Each city in the Northwest Arkansas metro area hosts events. Razorback athletics, however, is unique to Fayetteville. The CBER estimated in 2012 that more than 1 million people attended UA sports events that year, and nearly half came from outside the region. Razorback football, in particular, drew outside visitors, with 67% of attendees coming from another area. The CBER study estimated UA athletics’ annual economic impact to be $124.1 million.

In addition to finding the right niche, large events must be “very carefully planned and crafted,” Rice said. “Festivals are amazingly difficult to pull off.” That means paying attention to changing environments.

In July, the organizers of the 40-year-old music festival Riverfest in Little Rock announced the annual event was to be put on hold due to a lack of funding. Rice said the event, which started in the late 1970s, became popular before there were many options to watch live music around central Arkansas.

“Consumers and their needs, wants and desires change.

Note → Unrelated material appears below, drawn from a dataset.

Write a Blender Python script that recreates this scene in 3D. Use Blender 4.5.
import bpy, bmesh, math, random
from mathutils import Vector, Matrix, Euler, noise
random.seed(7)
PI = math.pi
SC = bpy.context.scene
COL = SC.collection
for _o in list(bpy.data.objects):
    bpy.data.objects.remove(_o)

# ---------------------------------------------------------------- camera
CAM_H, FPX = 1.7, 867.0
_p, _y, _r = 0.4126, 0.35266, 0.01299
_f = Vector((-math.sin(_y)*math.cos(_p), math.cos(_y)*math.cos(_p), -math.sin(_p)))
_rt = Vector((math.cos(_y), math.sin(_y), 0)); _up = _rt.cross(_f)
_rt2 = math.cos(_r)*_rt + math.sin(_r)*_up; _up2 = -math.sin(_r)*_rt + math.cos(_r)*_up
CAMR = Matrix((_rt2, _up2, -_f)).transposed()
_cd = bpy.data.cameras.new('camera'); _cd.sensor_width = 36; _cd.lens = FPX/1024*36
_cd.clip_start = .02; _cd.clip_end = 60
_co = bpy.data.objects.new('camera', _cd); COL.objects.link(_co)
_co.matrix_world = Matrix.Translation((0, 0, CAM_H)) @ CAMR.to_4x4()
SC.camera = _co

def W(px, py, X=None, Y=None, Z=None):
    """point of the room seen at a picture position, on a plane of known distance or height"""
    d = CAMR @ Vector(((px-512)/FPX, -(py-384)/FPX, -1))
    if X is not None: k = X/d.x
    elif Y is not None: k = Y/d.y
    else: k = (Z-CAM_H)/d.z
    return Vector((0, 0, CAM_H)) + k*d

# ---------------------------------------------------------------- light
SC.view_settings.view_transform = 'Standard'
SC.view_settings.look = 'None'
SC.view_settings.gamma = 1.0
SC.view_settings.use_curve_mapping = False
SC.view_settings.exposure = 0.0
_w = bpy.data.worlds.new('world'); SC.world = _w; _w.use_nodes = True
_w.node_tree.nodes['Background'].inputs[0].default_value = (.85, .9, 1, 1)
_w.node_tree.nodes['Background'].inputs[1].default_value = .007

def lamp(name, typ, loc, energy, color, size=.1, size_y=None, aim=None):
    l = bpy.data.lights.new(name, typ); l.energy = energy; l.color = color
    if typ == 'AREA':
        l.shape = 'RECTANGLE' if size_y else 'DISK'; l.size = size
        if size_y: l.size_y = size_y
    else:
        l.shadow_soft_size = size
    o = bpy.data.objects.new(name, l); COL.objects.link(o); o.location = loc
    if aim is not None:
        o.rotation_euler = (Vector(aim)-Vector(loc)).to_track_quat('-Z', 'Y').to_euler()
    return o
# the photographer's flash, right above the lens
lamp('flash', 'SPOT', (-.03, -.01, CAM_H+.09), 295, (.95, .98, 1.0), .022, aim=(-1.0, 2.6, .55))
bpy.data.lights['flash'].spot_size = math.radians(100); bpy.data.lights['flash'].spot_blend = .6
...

I think Riverfest was a victim of that. People have to understand that times change,” Rice said.

Though Riverfest organizers cited the small size of the Little Rock market as a reason for the festival’s declining popularity, Rice said its suspension should not serve as a deterrent from creating more events in NWA. Rather, it should serve as a cautionary tale for organizers to be responsive to changes. He chose restaurant chains and brands such as Coca-Cola and Frito Lay to illustrate the principle.

“At Frito Lay, they have a policy to bring so many new products to market per year,” he said. “You can’t be complacent, as our society changes, our consumer changes.”

Bikes, Blues & BBQ, he added, is “right on track.” He praised the move to expand the venue from a concentrated area on Dickson Street to different sites throughout the region. That sort of thing helps keep it fresh and bring in “new folks.”

“One other advantage of a community-wide festival? It may be the only time when everyone in town is invited to the same party,” Rice said.